The Solid Life of Sugar Water

Birmingham Rep Door


The Solid Life of Sugar Water is a funny, poignant and touching story about the connection of a couple and how they deal with the death of their baby.

It is strikingly real in its delivery and the story is hardly unusual, it can relate to any one of us. In a brief encounter at the post office, Alice and Phil meet and soon become married.

Soon, they find themselves dealing with the unexpected tragedies of life. We are introduced to the start of their relationship and quickly jump to the snapshots of married life in the present, what was in between is left for the audience to infer.

All elements of the play are as striking as the next, often hitting the audience hard with unexpected events. This is mostly down to Jack Thorne’s wonderfully poetic and compelling script.

In it we see the monologue of each character, as they reveal to the audience about the way they truly feel, analysing events of the past and questioning their own personal courage

Apart from saying ‘I’m sorry’, the couple have no interaction with each other, which creates a level of separation that Phil and Alice know to be true, but never talk to each other about. Together with the performances of Genevieve Barr and Arthur Hughes, the script aims to get to the centre of the emotional dependencies and explores the effects and devastating aftermath of having to deal with loss and grief.

Director Amit Sharma leads the strong cast of two in an intense journey through what intimacy is really like after marriage. It takes us to unexpected dark places and surprises us with what suddenly can happen out of the blue. Happy and hopeful scenes of the past instantly cut into the bleak and desolate scenes of the present.

Thorne, Sharma and Graeae Theatre Company have worked together to create a rarity within art. Graeae work specifically with deaf and disabled actors and naturally, this adds a new dynamic to the tense and at times heart-breaking story too. Thorne’s script is goes beyond the physical and talks about themes that are universal to all. What sets this story apart is that Sharma does well to unearth the hardships that come with rebuilding relationships and intimacy after an incredibly hard loss. Most can relate to Thorne’s themes of sex and intimacy within the production, but we see the consequences of not communicating, after Phil and Alice suffer terrible loss.

The set is as gripping as the performance itself, allowing the audience to feel like a fly on the wall. The space of the Door is intimate and close, a great reflection of Phil and Alice’s tense and at times stifled relationship.

It is dark and their intensity and indeed heavy emotional moments give the feeling that we are the third person in their room. Most of the dialogue takes place on their bed that faces outwards to the audience, positioned at the back facing vertically, allowing the audience to have a birds-eye view. Scenes are short and often we cut back to flashbacks at the start of their relationship with edgy sound bites and strobes to quickly change the mood.

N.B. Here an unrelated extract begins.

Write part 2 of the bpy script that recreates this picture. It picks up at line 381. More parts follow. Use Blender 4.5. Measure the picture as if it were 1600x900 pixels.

To see Phil and Alice’s interaction with each other is fascinating. They talk to us the audience about one another, but their feelings are never reiterated to each other. It is what goes unsaid that draws the audience in furthermore and makes Thorne’s work fascinating. Barr and Hughes are wonderful in their parts, with a chemistry to show Alice and Phil’s love/hate relationship and the responsibility of tenderly engaging the emotional trauma of loss is brilliantly dealt with by the pair. Sharma makes sure to give credit to Thorne’s gripping script and allows the audience to become transfixed by the deeply troubled and tragic relationship. To 06-02-16 and then on tour.